Harris is viewed favorably by an average of 44% of voters and unfavorably by about 47%, according to the Real Clear Politics average of recent polls. Biden, by contrast, is viewed favorably by 51% of voters, with about 43.5% disapproving. The difference in approval between them, in the high single digits, has been fairly consistent over past months.

A recent YouGov poll showed some of the factors behind the numbers. Biden did better than Harris among white voters across the board, but especially among white women with college degrees. While both get high approval from Democrats and low approval from Republicans, the intensity of support or opposition is different: More Democrats said they “strongly approve” of Biden than said the same about Harris, and fewer Republicans said they “strongly disapprove” of him.

Those differences reflect on the one hand Harris’ lukewarm support from the Democratic Party’s base, a problem since the 2020 presidential nomination race, and on the other the relentless attacks against her from conservative politicians and media.

“She’s not going to have a thermometer rating that matches the president’s. She just isn’t,” said former Obama pollster Cornell Belcher, referring to his own polling data. “She is subservient to the No. 1, just like he was subservient to the No. 1 when he was behind Obama.”

Donna Brazile, a friend and former Democratic Party chief, said it’s too early for Harris to worry about the polls. If they look the same a year from now, Brazile went on, then Harris should look at increasing her prominence. But for now, she should continue to literally stand behind or beside Biden at public events while advising him privately, Brazile said.

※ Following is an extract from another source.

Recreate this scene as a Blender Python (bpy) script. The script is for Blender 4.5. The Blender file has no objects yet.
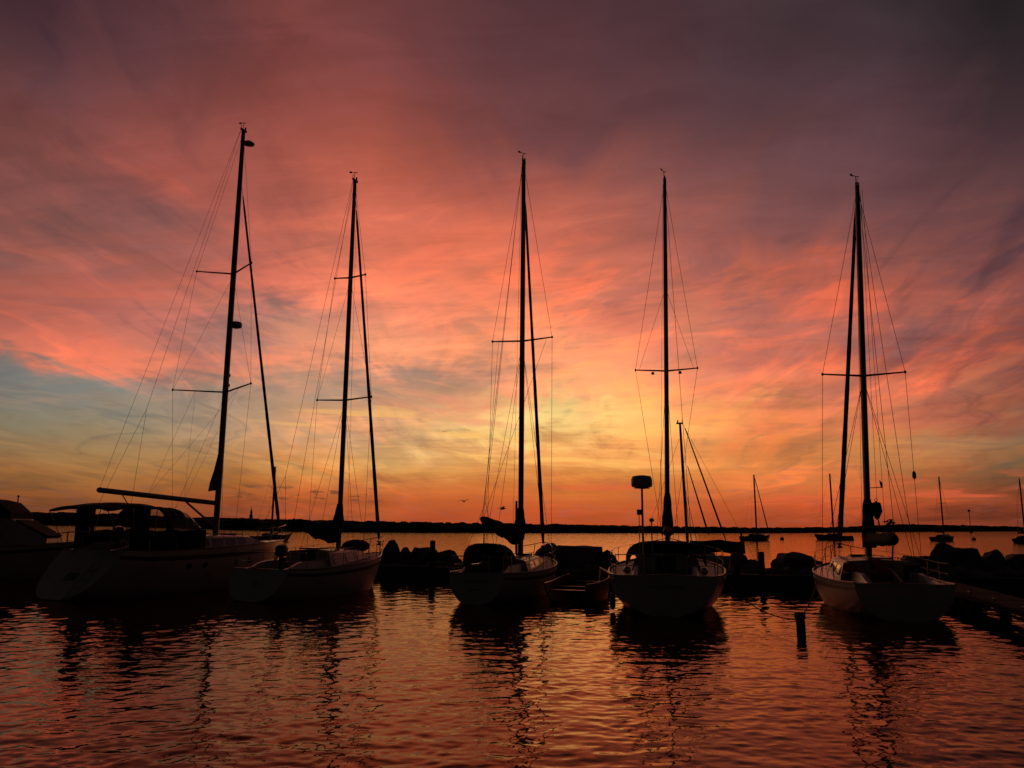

Perhaps the biggest challenge for all vice presidents is showing the public that they are capable of leading as commander in chief. For Harris, that challenge is all the greater, given that she is the first woman and the only woman of Black and Asian descent to hold the job.

“Middle white America” — people between the coasts — “they’re comfortable with an older white guy, and I don’t think I’m saying anything insane when I say that,” said Belcher, who is a Black man.

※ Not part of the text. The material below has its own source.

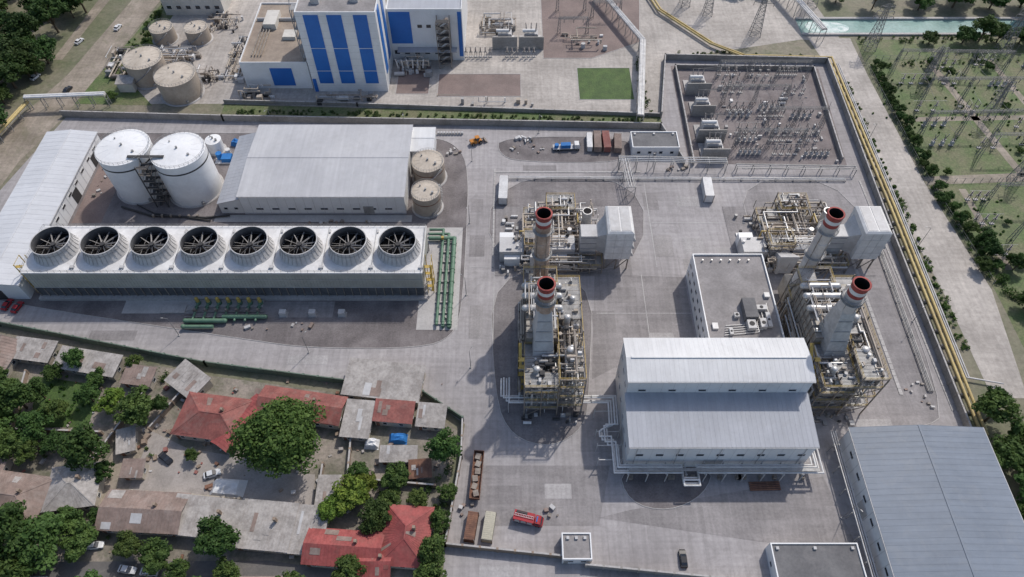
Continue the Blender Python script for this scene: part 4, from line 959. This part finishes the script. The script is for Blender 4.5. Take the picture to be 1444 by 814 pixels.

But he pointed out that Harris’ barrier-breaking identity is also a political asset, which will only be more valuable by 2028, when Biden, if he runs and wins reelection, would be ending his presidency. By then, given demographic trends, “we have an electorate that is probably about eight [percentage] points browner,” Belcher said.

Bakari Sellers, a co-chair of Harris’ presidential campaign and a CNN political commentator who remains a confidant, said Harris gets more scrutiny than her predecessors and less leeway than Biden.

For example, he said that Biden’s recent comments that put the administration’s infrastructure package in jeopardy were greeted as a “faux pas.” But, he added: “If Kamala Harris had done that, it’s stories about ‘Is she prepared?’”

Sellers does have advice: Harris should “stop advisor-sourcing information and just fall back on her gut.”

He said that Harris did not look comfortable when she said in Guatemala that would-be migrants should “stay home.”

“I’m pretty sure that came from the White House,” Seller said, “and that’s why it didn’t sound natural.”